Data block:
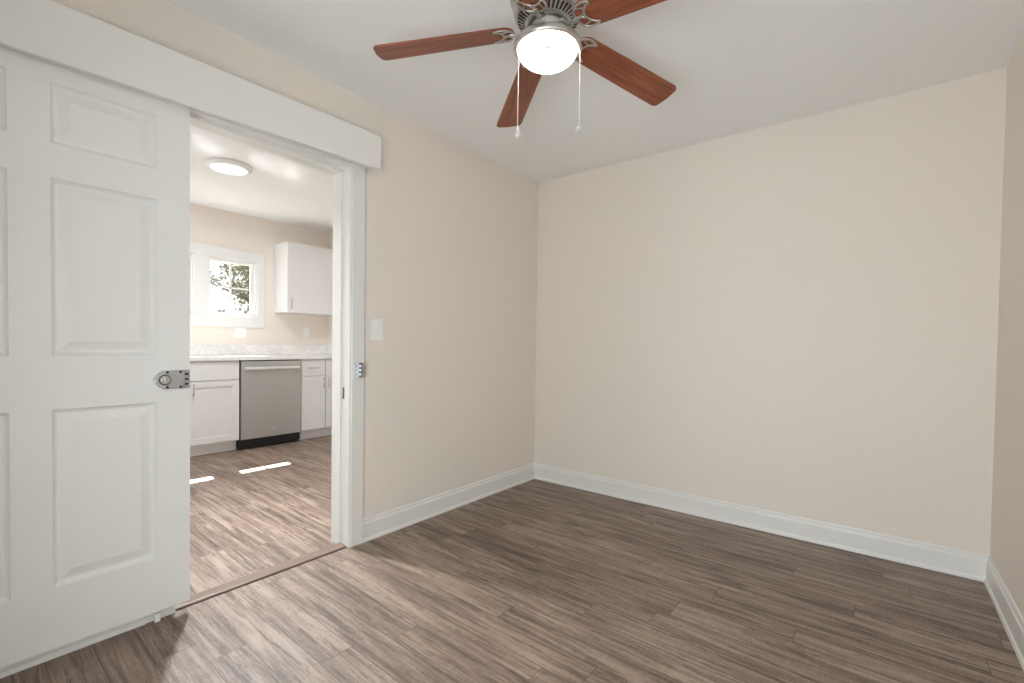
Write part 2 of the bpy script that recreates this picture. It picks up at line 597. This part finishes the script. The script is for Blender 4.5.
def door_side(xf, s):
    for i in range(5):
        for j in range(7):
            y0, y1, z0, z1 = ycuts[i], ycuts[i + 1], zcuts[j], zcuts[j + 1]
            if i in (1, 3) and j in (1, 3, 5):
                rings = [(0, 0), (0.006, -0.010), (0.013, -0.0155), (0.018, -0.0155), (0.050, -0.003)]
                prev = None
                for ins, dep in rings:
                    r = [V(xf + s * dep, y0 + ins, z0 + ins), V(xf + s * dep, y1 - ins, z0 + ins),
                         V(xf + s * dep, y1 - ins, z1 - ins), V(xf + s * dep, y0 + ins, z1 - ins)]
                    if prev:
                        for k in range(4):
                            bm.faces.new((prev[k], prev[(k + 1) % 4], r[(k + 1) % 4], r[k]))
                    prev = r
                bm.faces.new(prev)
            else:
                bm.faces.new((V(xf, y0, z0), V(xf, y1, z0), V(xf, y1, z1), V(xf, y0, z1)))


door_side(DX1, 1)
door_side(DX0, -1)
for (i0, i1) in zip(ycuts, ycuts[1:]):
    for z in (DZ0, DZ1):
        bm.faces.new((V(DX0, i0, z), V(DX1, i0, z), V(DX1, i1, z), V(DX0, i1, z)))
for (j0, j1) in zip(zcuts, zcuts[1:]):
    for y in (DY0, DY1):
        bm.faces.new((V(DX0, y, j0), V(DX1, y, j0), V(DX1, y, j1), V(DX0, y, j1)))
door = struct('door_1', bm, M['door'], label='white six panel sliding door pushed open to the left of the kitchen doorway')
door['category'] = 'door'
# rim lock on the door
LY0, LY1, LZ = -2.617, -2.4985, 0.952
bm = bmesh.new()
arc = [(LY0 + 0.040 - 0.040 * math.cos(a) * (1 - 0.10 * abs(math.sin(2 * a))), LZ + 0.036 * math.sin(a)) for a in [math.radians(t) for t in range(-80, 81, 10)]]
outl = [(LY1 - 0.018, LZ - 0.037), (LY1 - 0.018, LZ + 0.037)] + list(reversed(arc))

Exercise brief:
Omit the pictures and reproduce the listing exactly.

Result for this task:
Write part 2 of the bpy script that recreates this picture. It picks up at line 597. This part finishes the script. The script is for Blender 4.5.
def door_side(xf, s):
    for i in range(5):
        for j in range(7):
            y0, y1, z0, z1 = ycuts[i], ycuts[i + 1], zcuts[j], zcuts[j + 1]
            if i in (1, 3) and j in (1, 3, 5):
                rings = [(0, 0), (0.006, -0.010), (0.013, -0.0155), (0.018, -0.0155), (0.050, -0.003)]
                prev = None
                for ins, dep in rings:
                    r = [V(xf + s * dep, y0 + ins, z0 + ins), V(xf + s * dep, y1 - ins, z0 + ins),
                         V(xf + s * dep, y1 - ins, z1 - ins), V(xf + s * dep, y0 + ins, z1 - ins)]
                    if prev:
                        for k in range(4):
                            bm.faces.new((prev[k], prev[(k + 1) % 4], r[(k + 1) % 4], r[k]))
                    prev = r
                bm.faces.new(prev)
            else:
                bm.faces.new((V(xf, y0, z0), V(xf, y1, z0), V(xf, y1, z1), V(xf, y0, z1)))


door_side(DX1, 1)
door_side(DX0, -1)
for (i0, i1) in zip(ycuts, ycuts[1:]):
    for z in (DZ0, DZ1):
        bm.faces.new((V(DX0, i0, z), V(DX1, i0, z), V(DX1, i1, z), V(DX0, i1, z)))
for (j0, j1) in zip(zcuts, zcuts[1:]):
    for y in (DY0, DY1):
        bm.faces.new((V(DX0, y, j0), V(DX1, y, j0), V(DX1, y, j1), V(DX0, y, j1)))
door = struct('door_1', bm, M['door'], label='white six panel sliding door pushed open to the left of the kitchen doorway')
door['category'] = 'door'
# rim lock on the door
LY0, LY1, LZ = -2.617, -2.4985, 0.952
bm = bmesh.new()
arc = [(LY0 + 0.040 - 0.040 * math.cos(a) * (1 - 0.10 * abs(math.sin(2 * a))), LZ + 0.036 * math.sin(a)) for a in [math.radians(t) for t in range(-80, 81, 10)]]
outl = [(LY1 - 0.018, LZ - 0.037), (LY1 - 0.018, LZ + 0.037)] + list(reversed(arc))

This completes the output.